MATERIAL:

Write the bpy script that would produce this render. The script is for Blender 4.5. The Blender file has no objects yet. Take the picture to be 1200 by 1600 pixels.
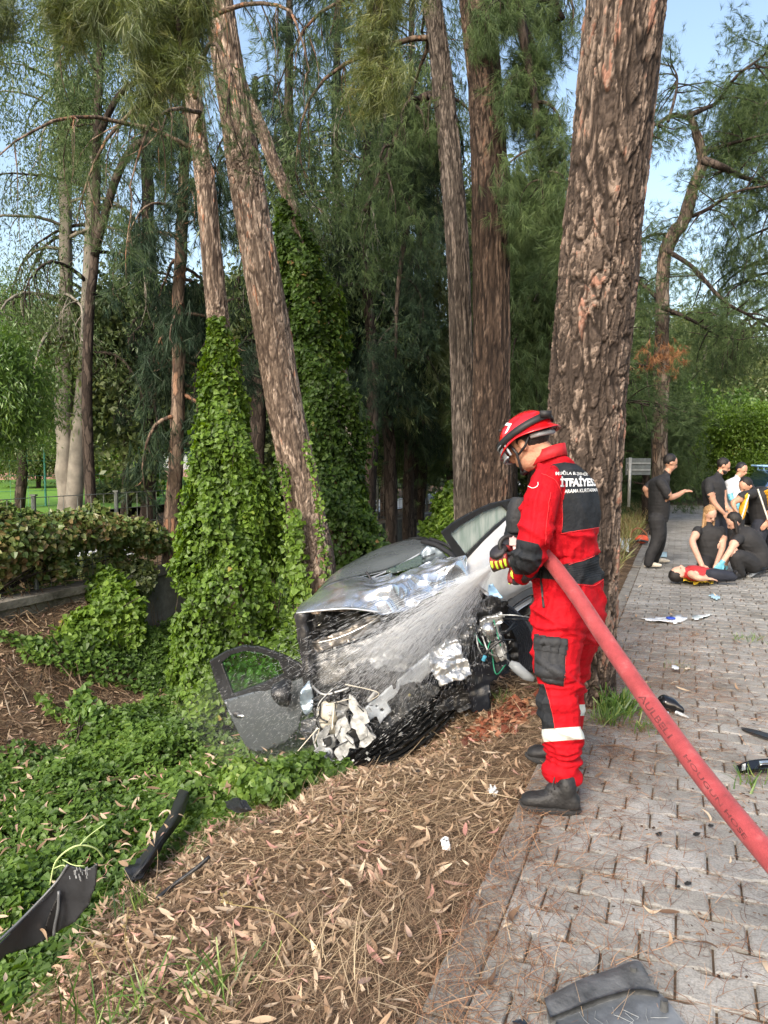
import bpy, bmesh, math, random
import numpy as np
from mathutils import Vector, Matrix
from mathutils.bvhtree import BVHTree

random.seed(7)
rng = np.random.default_rng(7)
scene = bpy.context.scene
COL = scene.collection
R = math.radians

# ------------------------------------------------------------------ camera
CAMH, FPX, PITCH = 1.57, 1180.0, R(3.9)
cam_data = bpy.data.cameras.new("camera")
cam_data.sensor_fit = 'VERTICAL'
cam_data.sensor_height = 36.0
cam_data.sensor_width = 27.0
cam_data.lens = FPX / 1600.0 * 36.0
cam_data.clip_start = 0.05
cam_data.clip_end = 2000.0
cam = bpy.data.objects.new("camera", cam_data)
COL.objects.link(cam)
cam.location = (0, 0, CAMH)
cam.rotation_euler = (R(90) - PITCH, 0, 0)
scene.camera = cam

# ------------------------------------------------------------------ light
SUN_EL, SUN_AZ = R(36), R(205)      # azimuth clockwise from +Y: behind the camera, a little to the left
world = bpy.data.worlds.new("World")
scene.world = world
world.use_nodes = True
wn = world.node_tree
wn.nodes.clear()
sky = wn.nodes.new("ShaderNodeTexSky")
sky.sky_type = 'NISHITA'
sky.sun_disc = False
sky.sun_elevation = SUN_EL
sky.sun_rotation = SUN_AZ
sky.air_density = 1.3
sky.dust_density = 4.0
sky.ozone_density = 0.5
bg = wn.nodes.new("ShaderNodeBackground")
bg.inputs[1].default_value = 0.15
wo = wn.nodes.new("ShaderNodeOutputWorld")
wn.links.new(sky.outputs[0], bg.inputs[0])
wn.links.new(bg.outputs[0], wo.inputs[0])
sl = bpy.data.lights.new("sun", 'SUN')
sl.energy = 1.7
sl.angle = R(18)
sl.color = (1.0, 0.95, 0.88)
sun = bpy.data.objects.new("sun", sl)
COL.objects.link(sun)
sdir = Vector((math.sin(SUN_AZ) * math.cos(SUN_EL), math.cos(SUN_AZ) * math.cos(SUN_EL), math.sin(SUN_EL)))
sun.rotation_euler = sdir.to_track_quat('Z', 'Y').to_euler()
sun.location = (0, -5, 30)

scene.view_settings.view_transform = 'Standard'
scene.view_settings.look = 'None'
scene.view_settings.exposure = 1.15
scene.view_settings.gamma = 1.0
scene.view_settings.use_curve_mapping = False
scene.render.engine = 'CYCLES'
scene.cycles.max_bounces = 7
scene.cycles.diffuse_bounces = 3
scene.cycles.glossy_bounces = 3
scene.cycles.transparent_max_bounces = 16
scene.cycles.transmission_bounces = 5
scene.cycles.use_denoising = True
scene.cycles.caustics_reflective = False
scene.cycles.caustics_refractive = False

# ------------------------------------------------------------------ survey helpers
CP, SP = math.cos(PITCH), math.sin(PITCH)
def P(px, py, Y):
    """point at distance Y in front of the camera that lies on the sight line of a photo pixel"""
    dx, dy = (px - 600) / FPX, -(py - 800) / FPX
    d = Vector((dx, CP + dy * SP, -SP + dy * CP))
    return Vector((0, 0, CAMH)) + d * (Y / d.y)
def ground(px, py, z=0.0):
    dx, dy = (px - 600) / FPX, -(py - 800) / FPX
    d = Vector((dx, CP + dy * SP, -SP + dy * CP))
    return Vector((0, 0, CAMH)) + d * ((z - CAMH) / d.z)

PA = R(21.5)                                  # direction of the pavement
K0 = ground(645, 1600)
DX, DY = math.sin(PA), math.cos(PA)           # along
NX, NY = -math.cos(PA), math.sin(PA)          # to the left
def st2xy(s, t):
    return K0.x + t * DX + s * NX, K0.y + t * DY + s * NY
def xy2st(x, y):
    rx, ry = x - K0.x, y - K0.y
    return rx * NX + ry * NY, rx * DX + ry * DY

# ------------------------------------------------------------------ numpy noise
_perm = rng.random((256, 256)).astype(np.float64)
def vnoise(x, y):
    x = np.asarray(x, float); y = np.asarray(y, float)
    xi = np.floor(x).astype(int); yi = np.floor(y).astype(int)
    fx = x - xi; fy = y - yi
    fx = fx * fx * (3 - 2 * fx); fy = fy * fy * (3 - 2 * fy)
    a = _perm[xi & 255, yi & 255]; b = _perm[(xi + 1) & 255, yi & 255]
    c = _perm[xi & 255, (yi + 1) & 255]; d = _perm[(xi + 1) & 255, (yi + 1) & 255]
    return (a * (1 - fx) + b * fx) * (1 - fy) + (c * (1 - fx) + d * fx) * fy - 0.5
def fbm(x, y, o=4):
    r = 0; a = 1.0
    for k in range(o):
        r = r + a * vnoise(x * 2 ** k + 17.3 * k, y * 2 ** k + 5.1 * k); a *= .5
    return r
def sstep(a, b, x):
    t = np.clip((x - a) / (b - a), 0, 1)
    return t * t * (3 - 2 * t)

# ------------------------------------------------------------------ terrain height
_S  = np.array([-60, -.02, .0, .25, .7, 1.1, 1.6, 2.2, 3.0, 3.8, 4.6, 5.0, 5.4, 5.9, 6.38])
_Z1 = np.array([-.03, -.03, -.035, -.05, -.15, -.30, -.56, -.86, -1.12, -1.25, -1.28, -1.2, -.95, -.50, -.14])   # left part: soil bank
_Z2 = np.array([-.03, -.03, -.035, -.05, -.15, -.30, -.56, -.80, -1.0, -1.1, -1.12, -1.12, -1.1, -1.05, -1.0])  # beside the wall
def H(x, y):
    x = np.asarray(x, float); y = np.asarray(y, float)
    s, t = xy2st(x, y)
    z1 = np.interp(s, _S, _Z1); z2 = np.interp(s, _S, _Z2)
    w = sstep(5.2, 6.6, t + .5 * fbm(t, s))
    z = z1 * (1 - w) + z2 * w
    near = sstep(0.05, .8, s) * (s < 6.4)
    z = z + near * (.16 * fbm(x * .9, y * .9, 3) + .05 * fbm(x * 3.1, y * 3.1, 3))
    z = z - .24 * np.exp(-((x - .02) / .75) ** 2 - ((y - 5.1) / .55) ** 2) * (s > 0) * sstep(.0, .5, s)
    # the verge beyond the big tree is nearly level
    lv = sstep(5.5, 9.0, t) * (1 - sstep(1.6, 2.6, s)) * (s > 0)
    z = z * (1 - lv) + lv * (-.02 + .06 * fbm(x, y, 3))
    far = s >= 6.4
    zf = -.05 + .02 * sstep(6.4, 9, s) + sstep(11, 16, s) * .30
    return np.where(far, zf, z)
def Hs(x, y):
    return float(H(np.array([x]), np.array([y]))[0])

# ------------------------------------------------------------------ mesh collector
class Geo:
    def __init__(self):
        self.V = []; self.F = {}; self.A = []; self.n = 0; self.M = {}
    def add(self, V, F, rnd=0.5, m=0):
        V = np.asarray(V, float).reshape(-1, 3); F = np.asarray(F, int)
        if len(V) == 0 or len(F) == 0: return self
        k = F.shape[1]
        self.F.setdefault(k, []).append(F + self.n)
        self.M.setdefault(k, []).append(np.full(len(F), m, int))
        self.V.append(V)
        self.A.append(np.broadcast_to(np.asarray(rnd, float), (len(V),)))
        self.n += len(V)
        return self
    def mesh(self, name, mats, smooth=False, loc=(0, 0, 0), extra=None):
        me = bpy.data.meshes.new(name)
        V = np.concatenate(self.V) - np.array(loc, float)
        me.vertices.add(len(V)); me.vertices.foreach_set("co", V.ravel())
        loops = []; starts = []; off = 0; mi = []
        for k in self.F:
            f = np.concatenate(self.F[k]); loops.append(f.ravel())
            starts.append(off + np.arange(len(f)) * k); off += f.size
            mi.append(np.concatenate(self.M[k]))
        loops = np.concatenate(loops); starts = np.concatenate(starts); mi = np.concatenate(mi)
        me.loops.add(len(loops)); me.loops.foreach_set("vertex_index", loops)
        me.polygons.add(len(starts)); me.polygons.foreach_set("loop_start", starts)
        me.polygons.foreach_set("material_index", mi)
        me.polygons.foreach_set("use_smooth", np.full(len(starts), smooth))
        a = me.attributes.new("rnd", 'FLOAT', 'POINT'); a.data.foreach_set("value", np.concatenate(self.A))
        if extra:
            for nm, arr in extra.items():
                a = me.attributes.new(nm, 'FLOAT', 'POINT'); a.data.foreach_set("value", np.asarray(arr, float))
        me.update(calc_edges=True); me.validate()
        for m in (mats if isinstance(mats, (list, tuple)) else [mats]):
            me.materials.append(m)
        return me
    def obj(self, name, mats, parent=None, smooth=False, loc=None, extra=None):
        if loc is None: loc = tuple(parent.location) if parent else (0, 0, 0)
        me = self.mesh(name, mats, smooth, loc, extra)
        o = bpy.data.objects.new(name, me); COL.objects.link(o)
        if parent: o.parent = parent
        else: o.location = loc
        return o

def tag(o, label=None, cat=None, group=None, kind=None):
    if label: o["label"] = label
    if cat: o["category"] = cat
    if group: o["group"] = group
    if kind: o["kind"] = kind
    return o
def thing(name, label, cat, loc, group=None):
    o = bpy.data.objects.new(name, None); COL.objects.link(o)
    o.location = loc; o.empty_display_size = .1
    return tag(o, label, cat, group)
def copy_tree(o, parent=None):
    c = o.copy(); COL.objects.link(c)
    if parent: c.parent = parent
    for ch in list(o.children): copy_tree(ch, c)
    return c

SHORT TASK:
Up to and including the line with "R = math.radians", copy the data above from its first line. Skip pictures.

ANSWER FOR THE TASK:
Write the bpy script that would produce this render. The script is for Blender 4.5. The Blender file has no objects yet. Take the picture to be 1200 by 1600 pixels.
import bpy, bmesh, math, random
import numpy as np
from mathutils import Vector, Matrix
from mathutils.bvhtree import BVHTree

random.seed(7)
rng = np.random.default_rng(7)
scene = bpy.context.scene
COL = scene.collection
R = math.radians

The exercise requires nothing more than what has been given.